## Available data
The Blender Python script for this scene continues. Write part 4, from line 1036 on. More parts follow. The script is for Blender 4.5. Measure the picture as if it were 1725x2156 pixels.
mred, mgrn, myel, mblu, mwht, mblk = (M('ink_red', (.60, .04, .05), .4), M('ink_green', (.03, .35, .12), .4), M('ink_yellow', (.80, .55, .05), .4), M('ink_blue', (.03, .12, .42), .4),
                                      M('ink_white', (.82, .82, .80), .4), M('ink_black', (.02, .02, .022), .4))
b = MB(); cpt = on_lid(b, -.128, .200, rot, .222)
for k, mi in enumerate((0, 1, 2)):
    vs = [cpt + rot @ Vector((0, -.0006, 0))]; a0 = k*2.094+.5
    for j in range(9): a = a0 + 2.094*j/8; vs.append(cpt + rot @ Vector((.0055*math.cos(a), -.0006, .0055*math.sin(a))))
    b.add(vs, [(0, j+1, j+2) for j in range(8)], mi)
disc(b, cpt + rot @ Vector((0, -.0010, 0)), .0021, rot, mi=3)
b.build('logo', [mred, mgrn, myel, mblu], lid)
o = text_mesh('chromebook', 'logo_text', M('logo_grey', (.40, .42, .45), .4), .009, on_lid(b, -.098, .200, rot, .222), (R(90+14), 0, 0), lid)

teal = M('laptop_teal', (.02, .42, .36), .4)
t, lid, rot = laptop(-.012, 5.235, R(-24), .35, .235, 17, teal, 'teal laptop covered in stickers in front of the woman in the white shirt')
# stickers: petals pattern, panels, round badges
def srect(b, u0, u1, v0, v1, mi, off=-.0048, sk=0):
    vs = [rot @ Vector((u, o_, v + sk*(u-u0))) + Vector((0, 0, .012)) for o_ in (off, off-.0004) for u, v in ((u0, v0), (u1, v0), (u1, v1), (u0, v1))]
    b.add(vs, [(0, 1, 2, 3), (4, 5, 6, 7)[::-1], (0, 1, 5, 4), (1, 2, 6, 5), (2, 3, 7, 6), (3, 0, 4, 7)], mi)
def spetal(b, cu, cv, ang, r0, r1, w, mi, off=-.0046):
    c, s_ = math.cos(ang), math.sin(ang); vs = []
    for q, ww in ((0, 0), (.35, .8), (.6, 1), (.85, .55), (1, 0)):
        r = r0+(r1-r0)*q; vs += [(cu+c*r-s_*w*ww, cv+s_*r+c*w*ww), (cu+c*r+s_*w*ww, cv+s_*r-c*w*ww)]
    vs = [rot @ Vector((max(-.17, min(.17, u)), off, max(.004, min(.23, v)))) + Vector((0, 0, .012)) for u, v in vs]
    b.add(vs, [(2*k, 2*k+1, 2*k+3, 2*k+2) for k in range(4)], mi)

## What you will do
Each line of the listing should be copied exactly.

## Solution to the exercise
The Blender Python script for this scene continues. Write part 4, from line 1036 on. More parts follow. The script is for Blender 4.5. Measure the picture as if it were 1725x2156 pixels.
mred, mgrn, myel, mblu, mwht, mblk = (M('ink_red', (.60, .04, .05), .4), M('ink_green', (.03, .35, .12), .4), M('ink_yellow', (.80, .55, .05), .4), M('ink_blue', (.03, .12, .42), .4),
                                      M('ink_white', (.82, .82, .80), .4), M('ink_black', (.02, .02, .022), .4))
b = MB(); cpt = on_lid(b, -.128, .200, rot, .222)
for k, mi in enumerate((0, 1, 2)):
    vs = [cpt + rot @ Vector((0, -.0006, 0))]; a0 = k*2.094+.5
    for j in range(9): a = a0 + 2.094*j/8; vs.append(cpt + rot @ Vector((.0055*math.cos(a), -.0006, .0055*math.sin(a))))
    b.add(vs, [(0, j+1, j+2) for j in range(8)], mi)
disc(b, cpt + rot @ Vector((0, -.0010, 0)), .0021, rot, mi=3)
b.build('logo', [mred, mgrn, myel, mblu], lid)
o = text_mesh('chromebook', 'logo_text', M('logo_grey', (.40, .42, .45), .4), .009, on_lid(b, -.098, .200, rot, .222), (R(90+14), 0, 0), lid)

teal = M('laptop_teal', (.02, .42, .36), .4)
t, lid, rot = laptop(-.012, 5.235, R(-24), .35, .235, 17, teal, 'teal laptop covered in stickers in front of the woman in the white shirt')
# stickers: petals pattern, panels, round badges
def srect(b, u0, u1, v0, v1, mi, off=-.0048, sk=0):
    vs = [rot @ Vector((u, o_, v + sk*(u-u0))) + Vector((0, 0, .012)) for o_ in (off, off-.0004) for u, v in ((u0, v0), (u1, v0), (u1, v1), (u0, v1))]
    b.add(vs, [(0, 1, 2, 3), (4, 5, 6, 7)[::-1], (0, 1, 5, 4), (1, 2, 6, 5), (2, 3, 7, 6), (3, 0, 4, 7)], mi)
def spetal(b, cu, cv, ang, r0, r1, w, mi, off=-.0046):
    c, s_ = math.cos(ang), math.sin(ang); vs = []
    for q, ww in ((0, 0), (.35, .8), (.6, 1), (.85, .55), (1, 0)):
        r = r0+(r1-r0)*q; vs += [(cu+c*r-s_*w*ww, cv+s_*r+c*w*ww), (cu+c*r+s_*w*ww, cv+s_*r-c*w*ww)]
    vs = [rot @ Vector((max(-.17, min(.17, u)), off, max(.004, min(.23, v)))) + Vector((0, 0, .012)) for u, v in vs]
    b.add(vs, [(2*k, 2*k+1, 2*k+3, 2*k+2) for k in range(4)], mi)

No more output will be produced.